I have a notebook … lavender, spiral bound, 5 x 8. It has two sections, divided by pocketed manila cardstock. In this notebook I keep everything. The first three pages are things I want to accomplish, dreams of sorts, like learn to speak Italian, practice being ambidextrous, take Salsa lessons … things I hope to accomplish someday. In the, almost, year I have had the notebook I have yet to cross one off yet the list keeps growing … I have sectioned off extra pages.
It also has menus and recipes, like one for a desert so scrumptious it should be illegal. Ideas for crafts, tips for decorating my surroundings on a budget, advice on makeup application from experts, chemicals to watch out for when purchasing shampoo and household cleanser.
The middle half holds appointments and to-dos. I try to keep a running list from day to day, adding and subtracting. All tasks go in to a calendar I keep on the computer that reminds me when I wake up what needs to be done that day and when the best time to accomplish these things, if not scheduled, would be.
The last half is full of unfinished letters … letters to my, nearly, ex-boyfriend. Telling him everything under the sun. He never sees this. I don’t know why because he seems to be a snoop in every other way. He creeps in to my email and my Facebook, writing my friends as if he were me. He hasn’t done this very recently but he has in the past.
Ours has been a strange relationship at best. I have been with him for way too close to two years. He has not been present for most of it or shall I say, he has been someone else. Each page documents another part of my jaded life.
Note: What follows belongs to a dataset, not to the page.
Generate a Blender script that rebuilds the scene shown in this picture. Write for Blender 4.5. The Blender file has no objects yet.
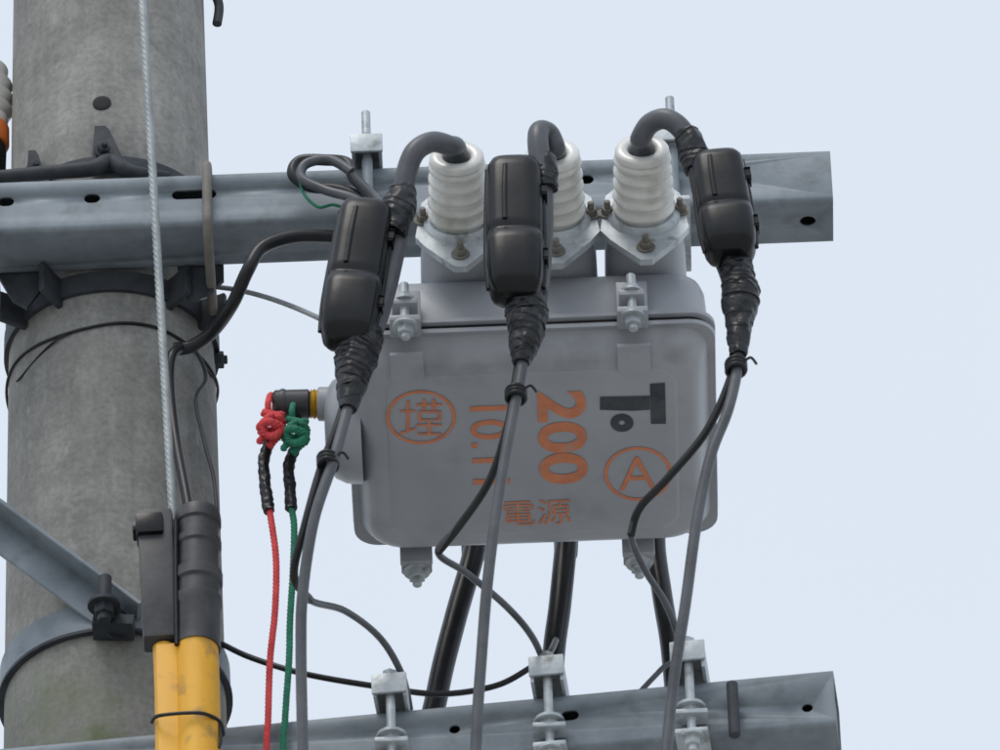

How I went from an extremely independent single mother of two, with a gorgeous five bedroom home, and an inspired career and a life envied by others, tight knit circle of friends and close family ties, I was full of life and optimism. I took dance and painted, I had a wonderful creative streak. I looked at life as an adventure. I didn’t date much, got out of a long relationship with a man that was no where near serious and we parted as friends. I was relatively naive when it comes to the dynamics of a relationship and was just after partners in crime. My kids were happy and well-adjusted so I was not searching for the “father figure” and didn’t think I needed a man in my life, or theirs.
But this was my past life, now I am bitter and paranoid, I live in a tiny two bedroom just down the street from “J” I am controlled and have dug a hole so deep I can not find a way out of. I am unemployed with no real prospects and am too frightened to meet new people because I am scared at what they might discover. I feel isolated and very lonely, hollow.
It all started September 2007. I created a networking page to keep a cyber-eye on my budding teenagers. I invited and found a lot of my friends on there. Happily chatted with some new and interesting people in my spare time. Nothing profound, just foolish. One day there was an interesting message popped up in my inbox. “Nice pix, would like to chat, write me back.” Intrigued by the simplicity I clicked on his page. Nice looking man, military, clean cut, active according the pix, swimming pools, hiking, fishing. So I sent a message back, simply “hi” would be both the subject line and body. Not creative but I didn’t think much about it.